[Your goal]
Read the data and repeat it in full, exactly.

[Collected data]

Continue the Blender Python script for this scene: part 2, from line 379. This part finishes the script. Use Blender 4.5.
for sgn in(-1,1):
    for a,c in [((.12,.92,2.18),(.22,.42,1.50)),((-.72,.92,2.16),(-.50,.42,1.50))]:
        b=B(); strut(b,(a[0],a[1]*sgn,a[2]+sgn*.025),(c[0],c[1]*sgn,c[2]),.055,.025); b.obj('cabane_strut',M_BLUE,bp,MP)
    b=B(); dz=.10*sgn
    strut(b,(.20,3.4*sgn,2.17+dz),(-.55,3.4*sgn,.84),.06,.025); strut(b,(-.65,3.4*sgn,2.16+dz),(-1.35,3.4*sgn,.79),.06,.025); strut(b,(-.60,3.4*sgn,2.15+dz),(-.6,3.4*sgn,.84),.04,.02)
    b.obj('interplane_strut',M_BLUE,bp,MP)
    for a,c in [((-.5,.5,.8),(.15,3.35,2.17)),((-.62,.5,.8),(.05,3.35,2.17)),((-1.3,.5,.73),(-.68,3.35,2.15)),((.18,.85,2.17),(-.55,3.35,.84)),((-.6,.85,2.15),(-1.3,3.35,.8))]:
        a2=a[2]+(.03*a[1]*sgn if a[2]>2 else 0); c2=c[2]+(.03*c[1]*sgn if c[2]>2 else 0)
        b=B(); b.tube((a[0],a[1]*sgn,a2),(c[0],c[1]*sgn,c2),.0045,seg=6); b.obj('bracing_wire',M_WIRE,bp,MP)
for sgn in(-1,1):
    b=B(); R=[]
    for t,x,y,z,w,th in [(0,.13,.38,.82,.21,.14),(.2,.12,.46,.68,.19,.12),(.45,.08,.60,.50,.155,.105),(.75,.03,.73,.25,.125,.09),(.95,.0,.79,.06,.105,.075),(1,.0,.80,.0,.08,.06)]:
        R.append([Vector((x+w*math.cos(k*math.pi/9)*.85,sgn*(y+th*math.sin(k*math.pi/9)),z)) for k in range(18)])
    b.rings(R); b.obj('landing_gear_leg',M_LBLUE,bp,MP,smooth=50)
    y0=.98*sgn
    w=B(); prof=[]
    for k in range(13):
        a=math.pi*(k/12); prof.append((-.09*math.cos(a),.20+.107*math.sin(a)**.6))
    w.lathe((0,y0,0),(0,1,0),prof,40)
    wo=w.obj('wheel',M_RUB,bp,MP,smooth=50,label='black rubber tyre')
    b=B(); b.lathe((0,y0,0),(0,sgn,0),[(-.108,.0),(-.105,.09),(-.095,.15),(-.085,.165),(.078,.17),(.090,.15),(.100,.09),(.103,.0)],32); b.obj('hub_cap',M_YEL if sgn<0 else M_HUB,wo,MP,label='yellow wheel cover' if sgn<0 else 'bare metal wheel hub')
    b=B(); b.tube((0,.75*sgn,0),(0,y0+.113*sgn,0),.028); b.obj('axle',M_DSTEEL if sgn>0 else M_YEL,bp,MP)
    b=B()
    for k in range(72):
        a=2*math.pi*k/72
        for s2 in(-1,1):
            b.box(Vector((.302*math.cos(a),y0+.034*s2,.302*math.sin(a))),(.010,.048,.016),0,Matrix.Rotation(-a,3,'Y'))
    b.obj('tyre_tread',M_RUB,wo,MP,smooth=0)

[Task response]
Continue the Blender Python script for this scene: part 2, from line 379. This part finishes the script. Use Blender 4.5.
for sgn in(-1,1):
    for a,c in [((.12,.92,2.18),(.22,.42,1.50)),((-.72,.92,2.16),(-.50,.42,1.50))]:
        b=B(); strut(b,(a[0],a[1]*sgn,a[2]+sgn*.025),(c[0],c[1]*sgn,c[2]),.055,.025); b.obj('cabane_strut',M_BLUE,bp,MP)
    b=B(); dz=.10*sgn
    strut(b,(.20,3.4*sgn,2.17+dz),(-.55,3.4*sgn,.84),.06,.025); strut(b,(-.65,3.4*sgn,2.16+dz),(-1.35,3.4*sgn,.79),.06,.025); strut(b,(-.60,3.4*sgn,2.15+dz),(-.6,3.4*sgn,.84),.04,.02)
    b.obj('interplane_strut',M_BLUE,bp,MP)
    for a,c in [((-.5,.5,.8),(.15,3.35,2.17)),((-.62,.5,.8),(.05,3.35,2.17)),((-1.3,.5,.73),(-.68,3.35,2.15)),((.18,.85,2.17),(-.55,3.35,.84)),((-.6,.85,2.15),(-1.3,3.35,.8))]:
        a2=a[2]+(.03*a[1]*sgn if a[2]>2 else 0); c2=c[2]+(.03*c[1]*sgn if c[2]>2 else 0)
        b=B(); b.tube((a[0],a[1]*sgn,a2),(c[0],c[1]*sgn,c2),.0045,seg=6); b.obj('bracing_wire',M_WIRE,bp,MP)
for sgn in(-1,1):
    b=B(); R=[]
    for t,x,y,z,w,th in [(0,.13,.38,.82,.21,.14),(.2,.12,.46,.68,.19,.12),(.45,.08,.60,.50,.155,.105),(.75,.03,.73,.25,.125,.09),(.95,.0,.79,.06,.105,.075),(1,.0,.80,.0,.08,.06)]:
        R.append([Vector((x+w*math.cos(k*math.pi/9)*.85,sgn*(y+th*math.sin(k*math.pi/9)),z)) for k in range(18)])
    b.rings(R); b.obj('landing_gear_leg',M_LBLUE,bp,MP,smooth=50)
    y0=.98*sgn
    w=B(); prof=[]
    for k in range(13):
        a=math.pi*(k/12); prof.append((-.09*math.cos(a),.20+.107*math.sin(a)**.6))
    w.lathe((0,y0,0),(0,1,0),prof,40)
    wo=w.obj('wheel',M_RUB,bp,MP,smooth=50,label='black rubber tyre')
    b=B(); b.lathe((0,y0,0),(0,sgn,0),[(-.108,.0),(-.105,.09),(-.095,.15),(-.085,.165),(.078,.17),(.090,.15),(.100,.09),(.103,.0)],32); b.obj('hub_cap',M_YEL if sgn<0 else M_HUB,wo,MP,label='yellow wheel cover' if sgn<0 else 'bare metal wheel hub')
    b=B(); b.tube((0,.75*sgn,0),(0,y0+.113*sgn,0),.028); b.obj('axle',M_DSTEEL if sgn>0 else M_YEL,bp,MP)
    b=B()
    for k in range(72):
        a=2*math.pi*k/72
        for s2 in(-1,1):
            b.box(Vector((.302*math.cos(a),y0+.034*s2,.302*math.sin(a))),(.010,.048,.016),0,Matrix.Rotation(-a,3,'Y'))
    b.obj('tyre_tread',M_RUB,wo,MP,smooth=0)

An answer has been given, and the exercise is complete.